### [TASK DETAILS]
Would you quote the material below from its first line through the line containing "from mathutils import Matrix, Vector", exactly and with both ends included?

━━━ RAW DATA ━━━

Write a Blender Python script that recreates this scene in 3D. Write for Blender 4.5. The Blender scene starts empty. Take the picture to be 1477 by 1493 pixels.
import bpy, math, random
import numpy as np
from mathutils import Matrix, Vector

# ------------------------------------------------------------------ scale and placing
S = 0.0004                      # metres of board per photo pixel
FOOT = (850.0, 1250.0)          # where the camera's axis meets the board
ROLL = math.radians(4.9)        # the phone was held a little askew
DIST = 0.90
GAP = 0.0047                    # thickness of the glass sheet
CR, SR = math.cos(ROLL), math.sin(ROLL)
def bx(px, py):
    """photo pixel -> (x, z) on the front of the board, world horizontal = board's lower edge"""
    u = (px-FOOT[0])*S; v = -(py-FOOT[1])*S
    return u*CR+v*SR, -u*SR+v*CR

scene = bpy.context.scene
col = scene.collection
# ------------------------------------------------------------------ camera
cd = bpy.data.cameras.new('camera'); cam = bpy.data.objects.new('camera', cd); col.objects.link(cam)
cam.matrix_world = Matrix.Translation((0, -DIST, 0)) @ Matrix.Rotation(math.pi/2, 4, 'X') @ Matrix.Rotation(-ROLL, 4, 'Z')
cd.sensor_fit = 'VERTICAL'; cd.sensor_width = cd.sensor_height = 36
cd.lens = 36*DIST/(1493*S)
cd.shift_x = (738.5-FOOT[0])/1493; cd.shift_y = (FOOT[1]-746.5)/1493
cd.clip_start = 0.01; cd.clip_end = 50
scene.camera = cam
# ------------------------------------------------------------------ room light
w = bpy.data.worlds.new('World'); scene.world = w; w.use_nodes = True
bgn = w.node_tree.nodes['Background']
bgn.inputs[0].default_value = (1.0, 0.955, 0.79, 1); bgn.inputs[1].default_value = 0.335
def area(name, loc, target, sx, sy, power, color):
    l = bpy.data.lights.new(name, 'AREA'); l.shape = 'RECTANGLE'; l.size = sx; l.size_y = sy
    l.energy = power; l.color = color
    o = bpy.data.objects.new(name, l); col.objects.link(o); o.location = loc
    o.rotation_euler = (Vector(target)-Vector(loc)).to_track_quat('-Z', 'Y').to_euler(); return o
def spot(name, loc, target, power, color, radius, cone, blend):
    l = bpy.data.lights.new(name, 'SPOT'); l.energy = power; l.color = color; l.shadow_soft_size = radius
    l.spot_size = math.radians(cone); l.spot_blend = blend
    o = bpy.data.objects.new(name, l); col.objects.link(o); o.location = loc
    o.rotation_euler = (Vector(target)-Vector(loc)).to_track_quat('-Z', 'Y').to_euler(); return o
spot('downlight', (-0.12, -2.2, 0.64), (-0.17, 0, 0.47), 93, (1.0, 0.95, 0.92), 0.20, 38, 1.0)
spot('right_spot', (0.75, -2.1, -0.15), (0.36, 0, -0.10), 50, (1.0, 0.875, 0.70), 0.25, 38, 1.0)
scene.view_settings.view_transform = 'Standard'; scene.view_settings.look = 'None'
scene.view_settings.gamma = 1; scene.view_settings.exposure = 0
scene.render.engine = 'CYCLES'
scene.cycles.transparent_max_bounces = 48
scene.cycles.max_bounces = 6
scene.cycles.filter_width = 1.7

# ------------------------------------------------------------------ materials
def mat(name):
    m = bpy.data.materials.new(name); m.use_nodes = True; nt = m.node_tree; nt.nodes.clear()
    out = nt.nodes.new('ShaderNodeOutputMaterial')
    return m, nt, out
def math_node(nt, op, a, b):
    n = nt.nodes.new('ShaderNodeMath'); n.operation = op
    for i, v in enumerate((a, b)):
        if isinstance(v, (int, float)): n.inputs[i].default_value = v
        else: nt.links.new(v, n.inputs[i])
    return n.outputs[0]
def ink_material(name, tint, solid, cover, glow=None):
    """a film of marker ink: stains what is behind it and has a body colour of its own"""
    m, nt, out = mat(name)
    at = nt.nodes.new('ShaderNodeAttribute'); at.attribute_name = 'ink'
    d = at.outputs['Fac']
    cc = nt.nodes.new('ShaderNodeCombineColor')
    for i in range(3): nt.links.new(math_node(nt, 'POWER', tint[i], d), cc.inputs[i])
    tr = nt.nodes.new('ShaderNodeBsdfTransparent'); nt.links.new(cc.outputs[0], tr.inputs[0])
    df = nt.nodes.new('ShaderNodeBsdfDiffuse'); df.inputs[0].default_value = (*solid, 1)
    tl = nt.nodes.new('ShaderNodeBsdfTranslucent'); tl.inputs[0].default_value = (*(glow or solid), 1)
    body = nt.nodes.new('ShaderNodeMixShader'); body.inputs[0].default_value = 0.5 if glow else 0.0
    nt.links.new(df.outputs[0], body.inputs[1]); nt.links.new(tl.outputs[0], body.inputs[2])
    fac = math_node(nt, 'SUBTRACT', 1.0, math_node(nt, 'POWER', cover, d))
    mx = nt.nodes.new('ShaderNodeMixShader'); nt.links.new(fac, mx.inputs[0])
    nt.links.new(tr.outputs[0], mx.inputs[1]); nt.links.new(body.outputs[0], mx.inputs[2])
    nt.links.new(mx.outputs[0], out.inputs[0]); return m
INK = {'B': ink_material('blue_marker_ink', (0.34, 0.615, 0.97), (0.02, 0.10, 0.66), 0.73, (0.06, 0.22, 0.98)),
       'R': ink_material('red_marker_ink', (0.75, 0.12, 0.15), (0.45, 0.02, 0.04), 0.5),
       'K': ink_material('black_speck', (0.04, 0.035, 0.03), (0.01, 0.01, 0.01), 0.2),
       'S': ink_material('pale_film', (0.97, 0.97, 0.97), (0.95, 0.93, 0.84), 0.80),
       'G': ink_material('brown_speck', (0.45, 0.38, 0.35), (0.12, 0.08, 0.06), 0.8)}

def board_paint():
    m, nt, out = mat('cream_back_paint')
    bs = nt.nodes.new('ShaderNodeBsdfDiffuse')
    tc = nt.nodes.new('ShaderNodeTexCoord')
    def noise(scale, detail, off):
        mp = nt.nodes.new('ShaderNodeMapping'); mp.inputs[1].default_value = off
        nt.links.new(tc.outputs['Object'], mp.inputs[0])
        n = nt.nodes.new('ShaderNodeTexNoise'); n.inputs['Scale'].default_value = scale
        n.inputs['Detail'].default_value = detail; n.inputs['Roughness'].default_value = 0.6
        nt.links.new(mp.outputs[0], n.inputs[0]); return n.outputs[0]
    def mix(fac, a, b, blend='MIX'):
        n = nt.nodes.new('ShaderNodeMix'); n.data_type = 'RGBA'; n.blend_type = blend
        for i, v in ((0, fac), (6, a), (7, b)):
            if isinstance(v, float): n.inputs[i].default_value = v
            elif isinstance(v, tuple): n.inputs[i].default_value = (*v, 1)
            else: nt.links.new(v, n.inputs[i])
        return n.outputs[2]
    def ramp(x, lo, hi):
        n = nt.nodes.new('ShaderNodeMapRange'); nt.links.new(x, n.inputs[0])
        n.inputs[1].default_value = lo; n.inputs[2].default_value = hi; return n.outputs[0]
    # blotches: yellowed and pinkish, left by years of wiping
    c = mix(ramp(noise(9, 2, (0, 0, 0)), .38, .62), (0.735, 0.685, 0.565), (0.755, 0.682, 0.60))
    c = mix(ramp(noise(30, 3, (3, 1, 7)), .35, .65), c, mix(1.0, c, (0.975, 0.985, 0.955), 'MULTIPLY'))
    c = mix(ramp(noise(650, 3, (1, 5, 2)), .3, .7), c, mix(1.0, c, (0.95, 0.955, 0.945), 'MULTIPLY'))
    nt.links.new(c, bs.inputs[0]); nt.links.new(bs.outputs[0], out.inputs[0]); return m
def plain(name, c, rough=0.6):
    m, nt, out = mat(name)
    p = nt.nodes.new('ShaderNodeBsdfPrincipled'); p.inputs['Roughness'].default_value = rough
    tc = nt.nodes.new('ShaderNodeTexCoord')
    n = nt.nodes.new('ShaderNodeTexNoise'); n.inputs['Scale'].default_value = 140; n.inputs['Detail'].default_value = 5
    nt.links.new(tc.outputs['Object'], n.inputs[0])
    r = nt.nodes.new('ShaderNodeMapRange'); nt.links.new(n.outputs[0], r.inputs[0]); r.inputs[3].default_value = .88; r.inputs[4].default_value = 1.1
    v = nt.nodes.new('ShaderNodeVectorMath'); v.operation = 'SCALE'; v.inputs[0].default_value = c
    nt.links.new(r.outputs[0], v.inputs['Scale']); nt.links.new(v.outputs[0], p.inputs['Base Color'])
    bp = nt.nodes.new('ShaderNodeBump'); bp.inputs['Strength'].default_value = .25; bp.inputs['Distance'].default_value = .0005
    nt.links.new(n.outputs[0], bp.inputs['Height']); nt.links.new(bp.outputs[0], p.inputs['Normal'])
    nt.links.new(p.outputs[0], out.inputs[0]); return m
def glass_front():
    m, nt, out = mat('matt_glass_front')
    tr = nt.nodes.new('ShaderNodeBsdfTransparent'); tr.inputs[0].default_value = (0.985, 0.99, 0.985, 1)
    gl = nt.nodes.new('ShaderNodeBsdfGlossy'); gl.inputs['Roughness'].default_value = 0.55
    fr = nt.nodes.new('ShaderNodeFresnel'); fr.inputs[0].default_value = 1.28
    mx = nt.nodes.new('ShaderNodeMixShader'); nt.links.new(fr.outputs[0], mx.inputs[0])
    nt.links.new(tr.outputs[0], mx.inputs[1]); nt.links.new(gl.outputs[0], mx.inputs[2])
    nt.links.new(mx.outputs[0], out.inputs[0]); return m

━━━

### [EXERCISE RESPONSE]
Write a Blender Python script that recreates this scene in 3D. Write for Blender 4.5. The Blender scene starts empty. Take the picture to be 1477 by 1493 pixels.
import bpy, math, random
import numpy as np
from mathutils import Matrix, Vector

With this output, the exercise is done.